▶ **Exercise description**
Everything from the first line of the data through the line with "R = math.radians" is to be echoed exactly, minus the pictures.

▶ **Data lines**
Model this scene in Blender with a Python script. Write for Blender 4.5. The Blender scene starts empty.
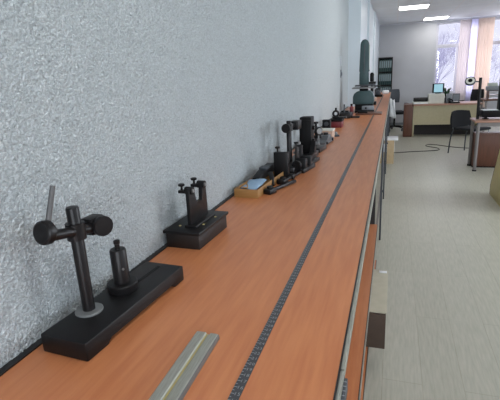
import bpy, bmesh, math, random
import numpy as np
from mathutils import Vector, Matrix
random.seed(7)
sc = bpy.context.scene
C = sc.collection
R = math.radians

# ------------------------------------------------------------------ camera
FPX, YAW, PITCH, ROLL = 429.37, .3265, .27538, -.05147
cy_, sy_, cp_, sp_ = math.cos(YAW), math.sin(YAW), math.cos(PITCH), math.sin(PITCH)
F = Vector((-sy_*cp_, cy_*cp_, -sp_)); Rt = Vector((cy_, sy_, 0)); U = Rt.cross(F)
c_, s_ = math.cos(ROLL), math.sin(ROLL)
R2 = c_*Rt + s_*U; U2 = -s_*Rt + c_*U
cd = bpy.data.cameras.new('camera'); cam = bpy.data.objects.new('camera', cd); C.objects.link(cam)
cd.sensor_width = 36; cd.lens = FPX/500*36; cd.clip_start = .02; cd.clip_end = 300
cam.matrix_world = Matrix(((R2.x, U2.x, -F.x, 0), (R2.y, U2.y, -F.y, 0), (R2.z, U2.z, -F.z, 1.5), (0, 0, 0, 1)))
sc.camera = cam

# ------------------------------------------------------------------ world, daylight, exposure
w = bpy.data.worlds.new('world'); sc.world = w; w.use_nodes = True
w.node_tree.nodes['Background'].inputs[0].default_value = (.80, .81, 1.0, 1)
w.node_tree.nodes['Background'].inputs[1].default_value = .95
def area(name, loc, size, sizey, direction, power, col):
    l = bpy.data.lights.new(name, 'AREA'); l.shape = 'RECTANGLE'; l.size = size; l.size_y = sizey
    l.energy = power; l.color = col
    o = bpy.data.objects.new(name, l); C.objects.link(o); o.location = loc
    o.rotation_euler = Vector(direction).to_track_quat('-Z', 'Y').to_euler()
    return o
DAY = (.86, .93, 1.0)
area('daylight_back_window', (1.3, -3.25, 1.75), 2.6, 1.7, (-.1, 1, .0), 120, DAY)
area('daylight_right_window', (4.9, 0, 1.75), 2.6, 1.7, (-1, .1, 0), 25, DAY)
area('daylight_right_window', (4.9, 4.6, 1.75), 3.2, 1.7, (-1, .0, .05), 165, DAY)
area('daylight_far_window', (2.9, 13.5, 1.75), 3.2, 1.6, (0, -1, -.05), 85, (.86, .88, 1))
sc.view_settings.view_transform = 'Standard'; sc.view_settings.look = 'None'
sc.view_settings.exposure = 0.2; sc.view_settings.gamma = 1.0

# ------------------------------------------------------------------ materials
def srgb(r, g, b):
    f = lambda c: (c/255/12.92) if c/255 <= .04045 else ((c/255+.055)/1.055)**2.4
    return (f(r), f(g), f(b), 1)
def mat(name, col, rough=.5, metal=0., noise=0., nscale=20., bump=0., bscale=60., col2=None, stretch=(1, 1, 1), spec=.5):
    m = bpy.data.materials.new(name); m.use_nodes = True
    nt = m.node_tree; b = nt.nodes['Principled BSDF']
    b.inputs['Base Color'].default_value = col; b.inputs['Roughness'].default_value = rough
    b.inputs['Metallic'].default_value = metal; b.inputs['Specular IOR Level'].default_value = spec
    tc = nt.nodes.new('ShaderNodeTexCoord'); mp = nt.nodes.new('ShaderNodeMapping')
    mp.inputs['Scale'].default_value = stretch
    nt.links.new(tc.outputs['Object'], mp.inputs['Vector'])
    n = nt.nodes.new('ShaderNodeTexNoise'); n.inputs['Scale'].default_value = nscale; n.inputs['Detail'].default_value = 4
    nt.links.new(mp.outputs[0], n.inputs['Vector'])
    r = nt.nodes.new('ShaderNodeMix'); r.data_type = 'RGBA'
    k = max(noise, .04)
    r.inputs['A'].default_value = col if col2 else tuple(min(1, c*(1-k)) for c in col[:3])+(1,)
    r.inputs['B'].default_value = col2 if col2 else tuple(min(1, c*(1+k)) for c in col[:3])+(1,)
    mr = nt.nodes.new('ShaderNodeMapRange'); mr.inputs['From Min'].default_value = .32; mr.inputs['From Max'].default_value = .68
    nt.links.new(n.outputs['Fac'], mr.inputs['Value']); nt.links.new(mr.outputs[0], r.inputs['Factor'])
    nt.links.new(r.outputs['Result'], b.inputs['Base Color'])
    if bump:
        n2 = nt.nodes.new('ShaderNodeTexNoise'); n2.inputs['Scale'].default_value = bscale; n2.inputs['Detail'].default_value = 3
        bp = nt.nodes.new('ShaderNodeBump'); bp.inputs['Strength'].default_value = bump; bp.inputs['Distance'].default_value = .002
        nt.links.new(tc.outputs['Object'], n2.inputs['Vector'])
        nt.links.new(n2.outputs['Fac'], bp.inputs['Height']); nt.links.new(bp.outputs[0], b.inputs['Normal'])
    return m
def plaster():
    m = mat('rough_plaster', srgb(174, 181, 182), .85, nscale=190, col2=srgb(203, 211, 214))  # fine two-tone speckle in the colour stands in for shade in the plaster pits
    nt = m.node_tree; b = nt.nodes['Principled BSDF']
    tc = nt.nodes.new('ShaderNodeTexCoord')
    n = nt.nodes.new('ShaderNodeTexNoise'); n.inputs['Scale'].default_value = 120; n.inputs['Detail'].default_value = 4; n.inputs['Distortion'].default_value = .4; n.inputs['Roughness'].default_value = .6
    v = nt.nodes.new('ShaderNodeTexVoronoi'); v.inputs['Scale'].default_value = 170
    mx = nt.nodes.new('ShaderNodeMath'); mx.operation = 'MULTIPLY_ADD'; mx.inputs[1].default_value = -.35
    for t in (n, v): nt.links.new(tc.outputs['Object'], t.inputs['Vector'])
    nt.links.new(v.outputs['Distance'], mx.inputs[0]); nt.links.new(n.outputs['Fac'], mx.inputs[2])
    bp = nt.nodes.new('ShaderNodeBump'); bp.inputs['Strength'].default_value = 1.0; bp.inputs['Distance'].default_value = .012
    nt.links.new(mx.outputs[0], bp.inputs['Height']); nt.links.new(bp.outputs[0], b.inputs['Normal'])
    return m
def grid_ceiling():
    m = mat('ceiling_tiles', srgb(226, 229, 232), .8, noise=.03, nscale=3)
    nt = m.node_tree; b = nt.nodes['Principled BSDF']
    src = b.inputs['Base Color'].links[0].from_socket
    tc = nt.nodes.new('ShaderNodeTexCoord'); mp = nt.nodes.new('ShaderNodeMapping')
    mp.inputs['Location'].default_value = (-.02+6, -9.8+12, 0)
    br = nt.nodes.new('ShaderNodeTexBrick'); br.offset = 0; br.inputs['Scale'].default_value = 1
    br.inputs['Brick Width'].default_value = .6; br.inputs['Row Height'].default_value = .6
    br.inputs['Mortar Size'].default_value = .012; br.inputs['Mortar Smooth'].default_value = 0
    br.inputs['Mortar'].default_value = srgb(228, 226, 226)
    nt.links.new(tc.outputs['Object'], mp.inputs['Vector']); nt.links.new(mp.outputs[0], br.inputs['Vector'])
    nt.links.new(src, br.inputs['Color1']); nt.links.new(src, br.inputs['Color2'])
    nt.links.new(br.outputs['Color'], b.inputs['Base Color'])
    return m
def floor_mat():
    m = mat('laminate_floor', srgb(167, 166, 151), .42, noise=.0, nscale=9, col2=srgb(182, 179, 165), stretch=(9, .9, 1))
    nt = m.node_tree; b = nt.nodes['Principled BSDF']
    src = b.inputs['Base Color'].links[0].from_socket
    tc = nt.nodes.new('ShaderNodeTexCoord'); mp = nt.nodes.new('ShaderNodeMapping'); mp.inputs['Rotation'].default_value = (0, 0, R(90))
    br = nt.nodes.new('ShaderNodeTexBrick'); br.inputs['Scale'].default_value = 1
    br.inputs['Brick Width'].default_value = 1.3; br.inputs['Row Height'].default_value = .19
    br.inputs['Mortar Size'].default_value = .0025; br.inputs['Color1'].default_value = (1, 1, 1, 1); br.inputs['Color2'].default_value = (.95, .95, .94, 1)
    br.inputs['Mortar'].default_value = (.84, .83, .8, 1)
    nt.links.new(tc.outputs['Object'], mp.inputs['Vector']); nt.links.new(mp.outputs[0], br.inputs['Vector'])
    mu = nt.nodes.new('ShaderNodeMix'); mu.data_type = 'RGBA'; mu.blend_type = 'MULTIPLY'; mu.inputs['Factor'].default_value = 1
    nt.links.new(src, mu.inputs['A']); nt.links.new(br.outputs['Color'], mu.inputs['B'])
    nt.links.new(mu.outputs['Result'], b.inputs['Base Color'])
    return m
def emit(name, col, s):
    m = bpy.data.materials.new(name); m.use_nodes = True; nt = m.node_tree; nt.nodes.clear()
    e = nt.nodes.new('ShaderNodeEmission'); e.inputs[0].default_value = col; e.inputs[1].default_value = s
    o = nt.nodes.new('ShaderNodeOutputMaterial'); nt.links.new(e.outputs[0], o.inputs[0]); return m
def glass():
    m = bpy.data.materials.new('window_glass'); m.use_nodes = True; nt = m.node_tree; nt.nodes.clear()
    t = nt.nodes.new('ShaderNodeBsdfTransparent'); g = nt.nodes.new('ShaderNodeBsdfGlossy'); g.inputs['Roughness'].default_value = .02
    mx = nt.nodes.new('ShaderNodeMixShader'); mx.inputs[0].default_value = .05
    o = nt.nodes.new('ShaderNodeOutputMaterial')
    nt.links.new(t.outputs[0], mx.inputs[1]); nt.links.new(g.outputs[0], mx.inputs[2]); nt.links.new(mx.outputs[0], o.inputs[0]); return m
def cloth(name, col, trans):
    m = bpy.data.materials.new(name); m.use_nodes = True; nt = m.node_tree; nt.nodes.clear()
    d = nt.nodes.new('ShaderNodeBsdfDiffuse'); d.inputs[0].default_value = col
    t = nt.nodes.new('ShaderNodeBsdfTranslucent'); t.inputs[0].default_value = col
    mx = nt.nodes.new('ShaderNodeMixShader'); mx.inputs[0].default_value = trans
    o = nt.nodes.new('ShaderNodeOutputMaterial')
    nt.links.new(d.outputs[0], mx.inputs[1]); nt.links.new(t.outputs[0], mx.inputs[2]); nt.links.new(mx.outputs[0], o.inputs[0]); return m

M = {}
M['plaster'] = plaster()
M['paint'] = mat('satin_wall_paint', srgb(206, 216, 222), .35, noise=.03, nscale=2)
M['farpaint'] = mat('far_wall_paint', srgb(190, 192, 197), .6, noise=.03, nscale=2)
M['ceiling'] = grid_ceiling()
M['floor'] = floor_mat()
M['bench'] = mat('pear_wood_laminate', srgb(185, 113, 72), .33, nscale=9, col2=srgb(200, 130, 85), stretch=(7, .55, 1), spec=.5)
M['black'] = mat('black_enamel', srgb(20, 19, 20), .42, noise=.12, nscale=40, bump=.1, bscale=300, spec=.28)
M['black_satin'] = mat('black_satin', srgb(14, 14, 15), .55, noise=.1, spec=.2)
M['blued'] = mat('blued_steel', srgb(22, 20, 21), .38, metal=.0, spec=.32, noise=.15, nscale=60)
M['darkbrown'] = mat('dark_brown_enamel', srgb(34, 29, 27), .5, noise=.1, spec=.35)
M['steel'] = mat('ground_steel', srgb(128, 130, 130), .42, metal=.4, noise=.1)
M['alu'] = mat('brushed_aluminium', srgb(164, 164, 154), .38, metal=.55, noise=.12, nscale=50, stretch=(8, .6, 8))
M['alu_shaded'] = mat('aluminium_shaded_side', srgb(120, 124, 124), .4, metal=.6, noise=.1)  # shaded copy of the aluminium, for the side of the profile bar
M['lever'] = mat('dull_steel', srgb(92, 92, 92), .5, metal=.2)
M['brass'] = mat('yellowed_line', srgb(196, 180, 120), .5, metal=.2)
M['edge'] = mat('black_edging', srgb(28, 27, 28), .5)
M['tape'] = mat('tape_metal', srgb(72, 74, 78), .42, metal=.3, noise=.08, nscale=15)
M['tapemark'] = mat('tape_marks', srgb(150, 153, 156), .5)
M['teal'] = mat('teal_grey_enamel', srgb(54, 75, 77), .42, noise=.05, spec=.35)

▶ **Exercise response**
Model this scene in Blender with a Python script. Write for Blender 4.5. The Blender scene starts empty.
import bpy, bmesh, math, random
import numpy as np
from mathutils import Vector, Matrix
random.seed(7)
sc = bpy.context.scene
C = sc.collection
R = math.radians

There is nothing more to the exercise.